◆ **PROBLEM**
Set down all of the data exactly as it appears.

◆ **DATA LINES**
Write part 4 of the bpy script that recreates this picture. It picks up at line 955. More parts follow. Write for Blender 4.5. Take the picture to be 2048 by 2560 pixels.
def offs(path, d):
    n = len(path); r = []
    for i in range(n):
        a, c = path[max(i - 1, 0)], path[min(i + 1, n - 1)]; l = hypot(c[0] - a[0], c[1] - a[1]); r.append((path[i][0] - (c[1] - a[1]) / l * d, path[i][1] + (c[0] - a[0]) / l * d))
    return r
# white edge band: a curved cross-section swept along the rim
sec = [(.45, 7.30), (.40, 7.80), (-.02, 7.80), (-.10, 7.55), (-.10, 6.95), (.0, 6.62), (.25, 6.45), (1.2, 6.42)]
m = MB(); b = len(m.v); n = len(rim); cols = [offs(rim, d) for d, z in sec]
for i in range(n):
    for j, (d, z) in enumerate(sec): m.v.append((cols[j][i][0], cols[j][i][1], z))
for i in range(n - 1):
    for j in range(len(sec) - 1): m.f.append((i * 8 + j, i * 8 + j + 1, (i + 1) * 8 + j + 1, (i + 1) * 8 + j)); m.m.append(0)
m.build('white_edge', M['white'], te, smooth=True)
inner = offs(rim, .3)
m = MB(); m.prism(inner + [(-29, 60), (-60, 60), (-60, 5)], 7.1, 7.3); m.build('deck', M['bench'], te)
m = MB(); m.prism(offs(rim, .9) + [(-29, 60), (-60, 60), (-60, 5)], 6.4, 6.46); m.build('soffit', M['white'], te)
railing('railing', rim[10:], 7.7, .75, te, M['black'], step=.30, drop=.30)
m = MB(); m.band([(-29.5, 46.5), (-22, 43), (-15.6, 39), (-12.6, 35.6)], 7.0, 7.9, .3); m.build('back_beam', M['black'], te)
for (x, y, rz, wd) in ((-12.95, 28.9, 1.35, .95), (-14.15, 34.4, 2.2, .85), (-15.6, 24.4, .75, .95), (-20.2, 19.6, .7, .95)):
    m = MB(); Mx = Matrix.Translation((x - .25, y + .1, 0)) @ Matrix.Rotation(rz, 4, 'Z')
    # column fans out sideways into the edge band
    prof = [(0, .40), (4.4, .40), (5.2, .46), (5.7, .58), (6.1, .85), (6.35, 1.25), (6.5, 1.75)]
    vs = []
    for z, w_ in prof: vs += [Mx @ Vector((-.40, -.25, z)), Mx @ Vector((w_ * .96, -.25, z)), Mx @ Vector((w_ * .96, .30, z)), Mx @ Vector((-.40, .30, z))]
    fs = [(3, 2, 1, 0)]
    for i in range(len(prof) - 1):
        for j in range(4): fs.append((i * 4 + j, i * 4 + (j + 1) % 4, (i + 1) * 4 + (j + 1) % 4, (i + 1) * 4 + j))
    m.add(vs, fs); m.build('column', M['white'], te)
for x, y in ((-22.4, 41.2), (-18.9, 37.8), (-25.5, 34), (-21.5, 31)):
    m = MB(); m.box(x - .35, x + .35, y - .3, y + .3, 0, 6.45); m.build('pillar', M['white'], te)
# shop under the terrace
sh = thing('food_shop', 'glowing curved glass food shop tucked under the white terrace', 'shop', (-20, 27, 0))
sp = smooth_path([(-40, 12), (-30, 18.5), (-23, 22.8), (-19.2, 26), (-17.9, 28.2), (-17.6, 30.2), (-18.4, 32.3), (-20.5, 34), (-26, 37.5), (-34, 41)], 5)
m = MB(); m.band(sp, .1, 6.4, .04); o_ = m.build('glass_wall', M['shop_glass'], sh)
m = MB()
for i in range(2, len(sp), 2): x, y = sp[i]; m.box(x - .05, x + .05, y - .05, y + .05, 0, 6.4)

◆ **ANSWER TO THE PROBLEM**
Write part 4 of the bpy script that recreates this picture. It picks up at line 955. More parts follow. Write for Blender 4.5. Take the picture to be 2048 by 2560 pixels.
def offs(path, d):
    n = len(path); r = []
    for i in range(n):
        a, c = path[max(i - 1, 0)], path[min(i + 1, n - 1)]; l = hypot(c[0] - a[0], c[1] - a[1]); r.append((path[i][0] - (c[1] - a[1]) / l * d, path[i][1] + (c[0] - a[0]) / l * d))
    return r
# white edge band: a curved cross-section swept along the rim
sec = [(.45, 7.30), (.40, 7.80), (-.02, 7.80), (-.10, 7.55), (-.10, 6.95), (.0, 6.62), (.25, 6.45), (1.2, 6.42)]
m = MB(); b = len(m.v); n = len(rim); cols = [offs(rim, d) for d, z in sec]
for i in range(n):
    for j, (d, z) in enumerate(sec): m.v.append((cols[j][i][0], cols[j][i][1], z))
for i in range(n - 1):
    for j in range(len(sec) - 1): m.f.append((i * 8 + j, i * 8 + j + 1, (i + 1) * 8 + j + 1, (i + 1) * 8 + j)); m.m.append(0)
m.build('white_edge', M['white'], te, smooth=True)
inner = offs(rim, .3)
m = MB(); m.prism(inner + [(-29, 60), (-60, 60), (-60, 5)], 7.1, 7.3); m.build('deck', M['bench'], te)
m = MB(); m.prism(offs(rim, .9) + [(-29, 60), (-60, 60), (-60, 5)], 6.4, 6.46); m.build('soffit', M['white'], te)
railing('railing', rim[10:], 7.7, .75, te, M['black'], step=.30, drop=.30)
m = MB(); m.band([(-29.5, 46.5), (-22, 43), (-15.6, 39), (-12.6, 35.6)], 7.0, 7.9, .3); m.build('back_beam', M['black'], te)
for (x, y, rz, wd) in ((-12.95, 28.9, 1.35, .95), (-14.15, 34.4, 2.2, .85), (-15.6, 24.4, .75, .95), (-20.2, 19.6, .7, .95)):
    m = MB(); Mx = Matrix.Translation((x - .25, y + .1, 0)) @ Matrix.Rotation(rz, 4, 'Z')
    # column fans out sideways into the edge band
    prof = [(0, .40), (4.4, .40), (5.2, .46), (5.7, .58), (6.1, .85), (6.35, 1.25), (6.5, 1.75)]
    vs = []
    for z, w_ in prof: vs += [Mx @ Vector((-.40, -.25, z)), Mx @ Vector((w_ * .96, -.25, z)), Mx @ Vector((w_ * .96, .30, z)), Mx @ Vector((-.40, .30, z))]
    fs = [(3, 2, 1, 0)]
    for i in range(len(prof) - 1):
        for j in range(4): fs.append((i * 4 + j, i * 4 + (j + 1) % 4, (i + 1) * 4 + (j + 1) % 4, (i + 1) * 4 + j))
    m.add(vs, fs); m.build('column', M['white'], te)
for x, y in ((-22.4, 41.2), (-18.9, 37.8), (-25.5, 34), (-21.5, 31)):
    m = MB(); m.box(x - .35, x + .35, y - .3, y + .3, 0, 6.45); m.build('pillar', M['white'], te)
# shop under the terrace
sh = thing('food_shop', 'glowing curved glass food shop tucked under the white terrace', 'shop', (-20, 27, 0))
sp = smooth_path([(-40, 12), (-30, 18.5), (-23, 22.8), (-19.2, 26), (-17.9, 28.2), (-17.6, 30.2), (-18.4, 32.3), (-20.5, 34), (-26, 37.5), (-34, 41)], 5)
m = MB(); m.band(sp, .1, 6.4, .04); o_ = m.build('glass_wall', M['shop_glass'], sh)
m = MB()
for i in range(2, len(sp), 2): x, y = sp[i]; m.box(x - .05, x + .05, y - .05, y + .05, 0, 6.4)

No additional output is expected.